What does it mean to do a master plan for a real waterfront, in a real city, with real spatial, temporal, social, and ecological contexts? What does Seattle hope to accomplish through this master planning process? How can we get beyond the trite and clichéd photomontages that seem to garnish every contemporary design presentation? How can we, like the Velveteen Rabbit, get real? First and foremost, a plan begins with a detailed and thoughtful study of place. Location is an abstraction, place is reality.

Thus, design begins with site analysis, a rather staid and antiseptic term for the invigorating process of immersing oneself in the reality, in all its grit and glory, of a place. In the case of Seattle's waterfront, we must immerse ourselves — tidally as well as tidily —where city meets salt. We need to know all about the city behind and the water in front as context for the in-between waterfront. Specifically, we need to know precisely how much space is available for open space and how much will be devoted to vehicular circulation, the largest user by far of Seattle's current and future waterfront though mentioned only once, en passant, in Corner's hour-long presentation. We need to know boundaries, not to be constrained by them into small, narrow-minded thinking, but to provide ourselves with a yardstick with which to measure what's possible — to establish limits and constraints, against which we can push as necessary. No constraints, no reality. Know constraints, know reality.

Of the waterfront's land we need to remember that it is almost all, if not entirely, fill; land borrowed from the sea, which locally has huge tidal fluctuations, and globally, is rising. What do these realities portend?

As I hinted earlier, we need to know the climate of this place, to remember that sitting out on vast, uniform lawns suspended, pieriodically, over Elliott Bay will be a lonely and frigid activity for much of Seattle's year, while those perfectly symmetrical trees will be tested, in ways Photoshop cannot imagine, both above and below ground level.

We also need to consider that, although perhaps lonely, visitors on a waterfront pier, or on a bluff overlook, may be rewarded with sunsets whose glories will warm the cockles of their hearts even as the wind sends a chill down their spines. We need to remember sunsets and those ragged mountains, whose name remained mute in the presentation perhaps because they reside beyond the constraining ring around Elliott Bay? Did I say mountains? There's a reason it's called the "Olympic Sculpture Park," not the "Bay Sculpture Park."

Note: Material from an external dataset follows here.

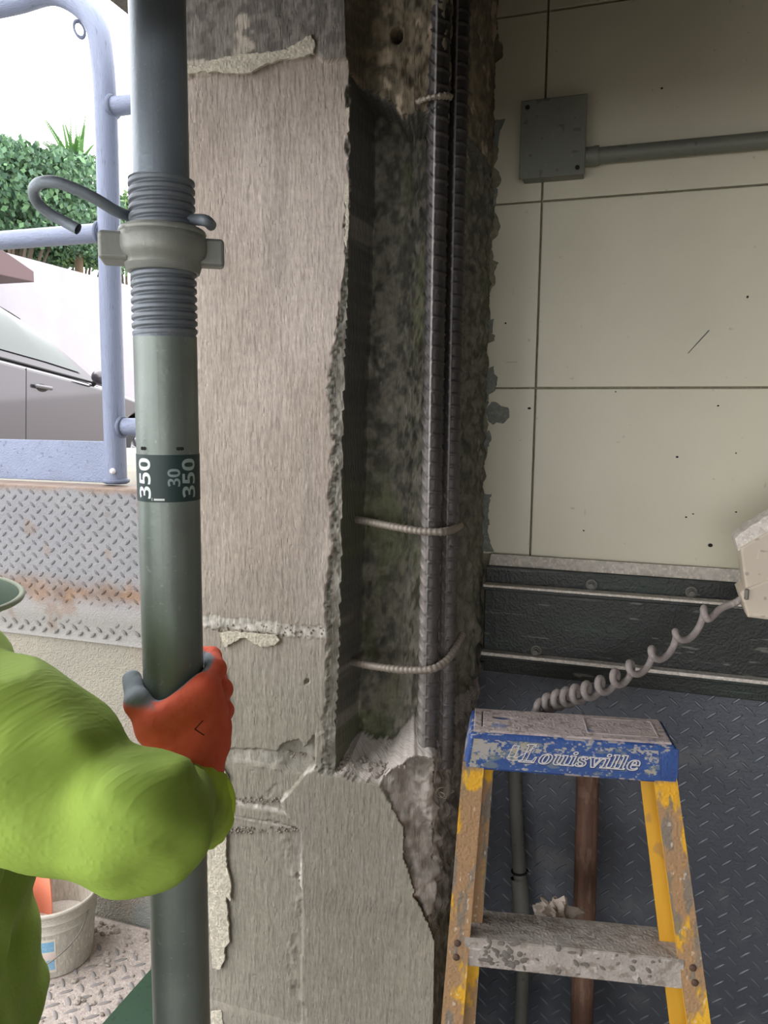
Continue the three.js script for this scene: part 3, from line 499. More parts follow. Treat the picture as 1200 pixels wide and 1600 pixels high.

And then the city, this crazy, multi-faceted gem that we citizens know and savor in all its familiar, irritating-but-forgiven-if-not-loved idiosyncrasies as it tumbles, rather inelegantly, down to the central portion of the waterfront; hovers uneasily over it on the bluff at Pike Place Market; or squelches forth to meet it in the former Duwamish flats. The presentation did provide some serious and useful analysis of shoreline conditions, but all of this was the product of the Seawall team and their concerns about shading the shoreline seemed to have been forgotten by the time we began filling between piers to render the ends of slipways rectilinear with the view. When it came to ecological connections to uplands, the consultants seemed to have forgotten that there's a city located there and a wide, traffic-filled Alaskan Way bisecting connecting corridors. Equally pertinent, how does the master plan propose to work with the opportunities arising from the phoenix-like reconstruction of buildings along the new waterfront? Silence.

In a well-developed master plan, site and program analyses lead to an understanding of what's possible. Their synthesis generates an understanding of the unique and distinctive constraints, and opportunities, of place. One of design's (many) paradoxes is that constraints can be a designer's best friend, hawsers that successfully moor proposals to reality. Out of site understanding, and empathizing, come ideas that are rooted in, and appropriate to, place. Corner's presentation seemed either to be oblivious of, or chose to ignore, the constraints of the site, and thus the distinctions of actual place. As a result, his proposals became generic.

A master plan must, of course, be visionary not merely plodding and pedestrian shackled by constraints. Its aspirations must be inspirations. But visions must stand on solid ground, must acknowledge reality. Visions must be possible. Too many of Corner's proposals, which were described as "possibilities," are, in truth, impossibilities. In this respect, the presentation went beyond disappointment to disservice.

Here's the rub: visionary ideas appropriate to a place arise out of an appreciation of the genius loci, the genius of the place. They are, of necessity, place-specific. Only when place is fully comprehended, in its constraints and potentials, can we generate ideas whose mettle has been tested against and strengthened, rather than rusted, by site reality. Conclusion? Not so much "time to go back to the drawing board" as time to get outside and get real.